In quanto licenziamento disciplinare e dunque massima sanzione irrogabile al dipendente che vìoli i propri doveri, esso deve essere necessariamente preceduto dall’apertura di un procedimento disciplinare nei confronti del lavoratore.

Il procedimento disciplinare prende avvio mediante tempestiva comunicazione al lavoratore di una contestazione di addebito disciplinare, la quale deve contenere l’indicazione specifica del comportamento contestato, delle norme di legge, di contratto collettivo e di regolamento aziendale che si ritengono violate, nonché l’indicazione di un termine non inferiore a cinque giorni (o al maggior termine stabilito dal CCNL di categoria applicato al rapporto) entro il quale il lavoratore deve fornire le proprie giustificazioni. Decorso tale termine e ritenute non accoglibili le giustificazioni del lavoratore, questo potrà essere sanzionato mediante applicazione di una delle sanzioni tassativamente previste dal CCNL di categoria, in proporzione alla gravità del fatto addebitato. Il licenziamento per giusta causa rappresenta pertanto la sanzione più grave applicabile.

La prassi aziendale

La prassi o uso aziendale è un comportamento del datore di lavoro, costante e reiterato nel tempo, volto a disciplinare il rapporto di lavoro di tutti i propri dipendenti, prevedendo nei loro confronti un particolare trattamento di miglior favore. La prassi aziendale può consistere nel concedere qualcosa che solitamente sarebbe vietato, oppure nel semplificare determinate procedure a favore dei dipendenti, rendendole più snelle.

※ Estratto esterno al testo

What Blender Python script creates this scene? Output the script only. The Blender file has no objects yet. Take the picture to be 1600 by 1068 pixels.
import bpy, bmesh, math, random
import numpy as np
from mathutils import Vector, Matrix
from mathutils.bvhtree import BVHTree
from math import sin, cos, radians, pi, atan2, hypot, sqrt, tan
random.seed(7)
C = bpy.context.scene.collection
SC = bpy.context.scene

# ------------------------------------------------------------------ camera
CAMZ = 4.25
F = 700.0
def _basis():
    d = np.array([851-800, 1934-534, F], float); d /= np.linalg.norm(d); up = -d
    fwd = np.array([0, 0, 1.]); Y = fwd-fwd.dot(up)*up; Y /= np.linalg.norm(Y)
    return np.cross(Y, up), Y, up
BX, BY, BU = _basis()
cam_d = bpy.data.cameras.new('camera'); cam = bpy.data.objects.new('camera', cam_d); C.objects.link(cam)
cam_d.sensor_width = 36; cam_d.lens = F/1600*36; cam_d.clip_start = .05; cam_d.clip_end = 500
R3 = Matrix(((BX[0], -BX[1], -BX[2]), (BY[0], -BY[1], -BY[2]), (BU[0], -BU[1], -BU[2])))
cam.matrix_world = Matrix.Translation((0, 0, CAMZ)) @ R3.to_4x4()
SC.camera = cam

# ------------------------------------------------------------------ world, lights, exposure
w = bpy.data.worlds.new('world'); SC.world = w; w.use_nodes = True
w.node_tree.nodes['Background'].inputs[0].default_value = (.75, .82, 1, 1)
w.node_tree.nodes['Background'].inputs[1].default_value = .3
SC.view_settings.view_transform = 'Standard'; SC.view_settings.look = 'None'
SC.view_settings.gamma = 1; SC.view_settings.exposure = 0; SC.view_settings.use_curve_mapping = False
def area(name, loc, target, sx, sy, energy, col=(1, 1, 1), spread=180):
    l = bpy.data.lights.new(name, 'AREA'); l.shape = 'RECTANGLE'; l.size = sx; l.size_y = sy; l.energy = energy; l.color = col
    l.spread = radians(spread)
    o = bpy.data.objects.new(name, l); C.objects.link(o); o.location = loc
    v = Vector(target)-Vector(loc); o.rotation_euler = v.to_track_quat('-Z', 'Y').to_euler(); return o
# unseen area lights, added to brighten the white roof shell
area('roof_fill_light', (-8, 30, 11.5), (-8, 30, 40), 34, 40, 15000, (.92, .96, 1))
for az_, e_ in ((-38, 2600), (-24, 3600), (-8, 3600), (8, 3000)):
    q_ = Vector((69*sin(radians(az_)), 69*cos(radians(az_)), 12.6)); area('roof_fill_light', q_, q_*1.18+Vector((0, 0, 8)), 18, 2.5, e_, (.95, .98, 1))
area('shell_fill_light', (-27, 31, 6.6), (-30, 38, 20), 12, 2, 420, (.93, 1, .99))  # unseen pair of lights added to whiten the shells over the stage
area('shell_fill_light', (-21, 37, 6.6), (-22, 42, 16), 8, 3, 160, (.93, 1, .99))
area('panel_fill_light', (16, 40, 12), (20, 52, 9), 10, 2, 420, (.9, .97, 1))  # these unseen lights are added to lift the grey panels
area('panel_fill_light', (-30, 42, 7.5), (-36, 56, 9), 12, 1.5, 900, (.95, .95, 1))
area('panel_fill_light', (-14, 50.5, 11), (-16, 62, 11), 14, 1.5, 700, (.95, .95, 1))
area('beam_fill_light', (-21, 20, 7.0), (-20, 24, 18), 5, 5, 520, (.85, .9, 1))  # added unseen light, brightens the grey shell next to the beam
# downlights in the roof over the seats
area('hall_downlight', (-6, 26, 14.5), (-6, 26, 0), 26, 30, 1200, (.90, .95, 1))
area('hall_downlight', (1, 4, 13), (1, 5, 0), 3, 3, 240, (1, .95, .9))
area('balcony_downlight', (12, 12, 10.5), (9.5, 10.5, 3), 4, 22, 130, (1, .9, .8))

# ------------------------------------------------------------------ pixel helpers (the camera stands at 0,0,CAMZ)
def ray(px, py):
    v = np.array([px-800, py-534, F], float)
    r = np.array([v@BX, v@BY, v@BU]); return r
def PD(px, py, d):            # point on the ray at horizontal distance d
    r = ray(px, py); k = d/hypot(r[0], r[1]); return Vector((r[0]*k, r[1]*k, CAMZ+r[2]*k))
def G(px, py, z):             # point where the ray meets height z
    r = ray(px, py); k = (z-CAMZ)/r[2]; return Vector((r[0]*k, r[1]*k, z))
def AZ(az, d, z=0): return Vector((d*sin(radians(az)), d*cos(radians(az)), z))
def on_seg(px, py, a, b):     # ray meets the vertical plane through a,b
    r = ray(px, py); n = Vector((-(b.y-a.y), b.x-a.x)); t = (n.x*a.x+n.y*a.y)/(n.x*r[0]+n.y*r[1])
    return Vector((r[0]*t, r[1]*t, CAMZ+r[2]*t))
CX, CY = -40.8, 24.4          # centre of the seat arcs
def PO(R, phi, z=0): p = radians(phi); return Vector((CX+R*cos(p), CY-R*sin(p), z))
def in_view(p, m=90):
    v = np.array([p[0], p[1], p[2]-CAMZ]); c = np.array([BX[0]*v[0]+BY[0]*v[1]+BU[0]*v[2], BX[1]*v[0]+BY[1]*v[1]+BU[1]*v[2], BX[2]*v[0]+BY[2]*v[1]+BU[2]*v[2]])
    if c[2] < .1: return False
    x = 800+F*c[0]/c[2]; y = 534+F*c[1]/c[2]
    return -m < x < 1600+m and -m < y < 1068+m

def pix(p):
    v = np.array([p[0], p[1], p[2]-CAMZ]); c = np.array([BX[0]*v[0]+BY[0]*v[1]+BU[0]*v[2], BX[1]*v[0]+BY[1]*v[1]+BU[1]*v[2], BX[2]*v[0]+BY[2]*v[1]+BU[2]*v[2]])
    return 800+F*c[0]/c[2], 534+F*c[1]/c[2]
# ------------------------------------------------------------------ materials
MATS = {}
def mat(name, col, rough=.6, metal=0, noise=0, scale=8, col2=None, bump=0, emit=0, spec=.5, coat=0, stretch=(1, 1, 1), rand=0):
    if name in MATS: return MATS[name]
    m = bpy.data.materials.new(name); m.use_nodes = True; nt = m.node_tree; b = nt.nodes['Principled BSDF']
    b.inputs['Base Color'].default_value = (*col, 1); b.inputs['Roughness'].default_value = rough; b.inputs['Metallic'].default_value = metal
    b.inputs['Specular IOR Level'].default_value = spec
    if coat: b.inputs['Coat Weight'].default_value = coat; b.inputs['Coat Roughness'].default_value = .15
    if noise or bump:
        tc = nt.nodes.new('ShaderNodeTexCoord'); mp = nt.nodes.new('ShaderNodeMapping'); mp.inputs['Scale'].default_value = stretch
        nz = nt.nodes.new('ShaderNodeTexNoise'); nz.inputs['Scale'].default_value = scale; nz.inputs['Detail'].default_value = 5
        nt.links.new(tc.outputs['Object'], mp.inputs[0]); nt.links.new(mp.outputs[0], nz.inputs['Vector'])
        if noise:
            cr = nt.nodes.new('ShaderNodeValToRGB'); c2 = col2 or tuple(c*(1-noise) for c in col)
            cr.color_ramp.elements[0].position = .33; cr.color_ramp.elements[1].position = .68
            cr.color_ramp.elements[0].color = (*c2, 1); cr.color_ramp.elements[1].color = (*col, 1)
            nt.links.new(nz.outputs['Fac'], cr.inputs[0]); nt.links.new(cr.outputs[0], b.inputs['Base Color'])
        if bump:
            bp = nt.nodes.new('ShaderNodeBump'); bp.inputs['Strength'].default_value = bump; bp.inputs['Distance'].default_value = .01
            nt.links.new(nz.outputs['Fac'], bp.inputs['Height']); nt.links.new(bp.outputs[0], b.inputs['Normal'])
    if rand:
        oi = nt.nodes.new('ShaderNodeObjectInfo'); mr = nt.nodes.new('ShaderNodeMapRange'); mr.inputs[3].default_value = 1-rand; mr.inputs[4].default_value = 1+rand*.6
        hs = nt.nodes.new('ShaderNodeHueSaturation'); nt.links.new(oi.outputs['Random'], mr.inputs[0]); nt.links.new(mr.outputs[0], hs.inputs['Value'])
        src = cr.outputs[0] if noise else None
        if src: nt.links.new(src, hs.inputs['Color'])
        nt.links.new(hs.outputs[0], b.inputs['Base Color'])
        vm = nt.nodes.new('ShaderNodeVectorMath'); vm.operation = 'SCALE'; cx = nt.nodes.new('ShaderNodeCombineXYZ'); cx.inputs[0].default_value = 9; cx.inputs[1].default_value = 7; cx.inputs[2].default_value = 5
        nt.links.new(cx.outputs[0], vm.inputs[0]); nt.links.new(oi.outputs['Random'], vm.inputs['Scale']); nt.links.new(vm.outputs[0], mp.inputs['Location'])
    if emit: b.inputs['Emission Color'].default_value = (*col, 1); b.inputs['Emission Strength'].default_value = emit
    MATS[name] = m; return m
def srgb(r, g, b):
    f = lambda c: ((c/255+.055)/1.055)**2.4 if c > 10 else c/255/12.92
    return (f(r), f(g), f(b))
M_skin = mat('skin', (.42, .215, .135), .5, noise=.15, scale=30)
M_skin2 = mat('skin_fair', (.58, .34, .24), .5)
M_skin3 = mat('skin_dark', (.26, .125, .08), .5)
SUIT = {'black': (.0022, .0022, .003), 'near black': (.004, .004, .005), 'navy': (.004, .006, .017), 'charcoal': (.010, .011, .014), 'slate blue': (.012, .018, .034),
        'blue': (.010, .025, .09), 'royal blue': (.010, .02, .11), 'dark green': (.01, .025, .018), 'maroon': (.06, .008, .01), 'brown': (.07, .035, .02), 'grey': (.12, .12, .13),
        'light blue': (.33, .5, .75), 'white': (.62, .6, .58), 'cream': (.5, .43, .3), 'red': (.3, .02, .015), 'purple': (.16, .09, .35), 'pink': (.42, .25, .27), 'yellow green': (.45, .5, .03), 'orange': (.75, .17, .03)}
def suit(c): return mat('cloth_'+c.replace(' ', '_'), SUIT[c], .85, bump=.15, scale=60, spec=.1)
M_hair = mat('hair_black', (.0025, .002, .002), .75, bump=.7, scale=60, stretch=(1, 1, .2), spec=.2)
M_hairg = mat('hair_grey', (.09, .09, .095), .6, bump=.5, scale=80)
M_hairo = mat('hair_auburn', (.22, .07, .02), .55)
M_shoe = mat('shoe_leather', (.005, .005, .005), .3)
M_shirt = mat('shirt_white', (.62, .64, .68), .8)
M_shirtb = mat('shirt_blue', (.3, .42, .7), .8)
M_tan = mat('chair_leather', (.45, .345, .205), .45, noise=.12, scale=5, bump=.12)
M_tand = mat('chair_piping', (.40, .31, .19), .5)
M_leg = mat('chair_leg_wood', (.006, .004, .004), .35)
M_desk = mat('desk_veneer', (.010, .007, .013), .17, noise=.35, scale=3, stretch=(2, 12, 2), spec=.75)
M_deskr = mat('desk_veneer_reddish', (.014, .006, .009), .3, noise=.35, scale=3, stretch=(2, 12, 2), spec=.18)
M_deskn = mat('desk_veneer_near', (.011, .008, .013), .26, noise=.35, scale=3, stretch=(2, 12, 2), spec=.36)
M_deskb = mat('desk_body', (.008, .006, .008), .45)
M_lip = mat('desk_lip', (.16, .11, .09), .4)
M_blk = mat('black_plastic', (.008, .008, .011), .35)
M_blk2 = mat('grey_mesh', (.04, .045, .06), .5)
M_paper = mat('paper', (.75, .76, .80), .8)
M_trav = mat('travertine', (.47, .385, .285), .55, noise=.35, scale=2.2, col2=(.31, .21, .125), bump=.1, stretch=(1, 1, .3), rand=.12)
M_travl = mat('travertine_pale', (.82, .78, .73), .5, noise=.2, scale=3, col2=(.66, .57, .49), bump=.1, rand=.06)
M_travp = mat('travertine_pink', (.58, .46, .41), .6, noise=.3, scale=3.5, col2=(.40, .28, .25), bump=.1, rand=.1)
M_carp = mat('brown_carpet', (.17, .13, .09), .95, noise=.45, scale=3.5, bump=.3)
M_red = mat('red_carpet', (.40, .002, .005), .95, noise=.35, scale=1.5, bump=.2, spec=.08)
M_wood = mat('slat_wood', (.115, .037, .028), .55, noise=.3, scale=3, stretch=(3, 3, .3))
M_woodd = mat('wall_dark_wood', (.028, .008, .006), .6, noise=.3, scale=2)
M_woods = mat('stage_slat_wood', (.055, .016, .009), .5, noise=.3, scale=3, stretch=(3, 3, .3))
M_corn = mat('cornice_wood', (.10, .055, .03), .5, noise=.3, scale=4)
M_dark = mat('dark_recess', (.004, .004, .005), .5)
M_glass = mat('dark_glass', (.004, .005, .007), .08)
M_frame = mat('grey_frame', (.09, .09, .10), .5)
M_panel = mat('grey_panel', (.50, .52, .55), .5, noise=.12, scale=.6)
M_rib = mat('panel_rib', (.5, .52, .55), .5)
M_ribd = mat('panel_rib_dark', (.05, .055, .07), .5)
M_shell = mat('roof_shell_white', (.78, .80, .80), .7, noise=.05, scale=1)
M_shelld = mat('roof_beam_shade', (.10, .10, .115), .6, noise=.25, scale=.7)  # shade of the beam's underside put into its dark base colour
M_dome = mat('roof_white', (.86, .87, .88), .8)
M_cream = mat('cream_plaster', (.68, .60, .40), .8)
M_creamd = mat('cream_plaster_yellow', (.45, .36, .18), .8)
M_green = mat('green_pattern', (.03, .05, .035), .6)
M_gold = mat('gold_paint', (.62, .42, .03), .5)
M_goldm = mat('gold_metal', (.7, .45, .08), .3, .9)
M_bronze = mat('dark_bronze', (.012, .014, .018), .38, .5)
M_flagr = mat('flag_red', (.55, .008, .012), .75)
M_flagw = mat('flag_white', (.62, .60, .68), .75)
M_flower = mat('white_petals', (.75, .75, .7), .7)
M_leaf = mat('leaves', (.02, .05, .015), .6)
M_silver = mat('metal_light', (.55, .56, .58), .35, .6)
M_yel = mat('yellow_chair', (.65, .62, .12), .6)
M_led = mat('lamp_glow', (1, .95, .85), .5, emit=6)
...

Si pensi a determinati benefici economici concessi ai lavoratori e non previsti dal CCNL applicato rapporto, oppure ad una procedura semplificata per richiedere le ferie le quali si ritengono autorizzate anche senza conferma espressa da parte dell’azienda, o ancora alla possibilità dei lavoratori di acquistare prodotti aziendali a prezzi agevolati, a determinate condizioni, e senza chiedere l’autorizzazione ai propri superiori.

Affinché si configuri un uso aziendale, il comportamento del datore di lavoro deve essere:

  • favorevole e vantaggioso per i dipendenti
  • spontaneo e dunque non previsto da contratti collettivi o accordi individuali
  • protratto nel tempo in modo tale da ingenerare un legittimo affidamento in capo ai lavoratori sulla continuità della concessione datoriale
  • essere applicato a tutti i dipendenti dell’azienda oppure, in casi eccezionali, a uno o più settori aziendali

La tutela a fronte dell’ illegittimo licenziamento

Proprio per gli elementi che lo caratterizzano, l’uso aziendale non può improvvisamente e unilateralmente essere revocato dal datore di lavoro, in particolare con riferimento solo a uno o ad una parte dei propri dipendenti. Di conseguenza, il licenziamento per giusta causa fondato su un comportamento che fino a quel momento aveva carattere di prassi uso aziendale deve considerarsi illegittimo per insussistenza del fatto contestato. Il comportamento oggetto di contestazione, infatti, si presume sia stato tenuto dal dipendente sulla base del legittimo affidamento nel fatto che quella condotta fosse generalmente accettata e condivisa per lungo tempo dall’azienda.

L’insussistenza del fatto contestato determina pertanto la mancanza di illiceità della condotta tenuta dal lavoratore e quindi la nullità del licenziamento irrogatogli. Ciò significa che il lavoratore dovrà essere reintegrato nel posto di lavoro, oltre al pagamento di un’indennità risarcitoria commisurata alla retribuzione utile al calcolo del TFR, corrispondente al periodo dal giorno dei licenziamento sino a quello dell’effettiva reintegrazione e, in ogni caso, non superiore a dodici mensilità, oltre al versamento dei corrispondenti contributi previdenziali.

Per retribuzione utile al calcolo del TFR deve intendersi la retribuzione base, maggiorata dei ratei delle mensilità supplementari.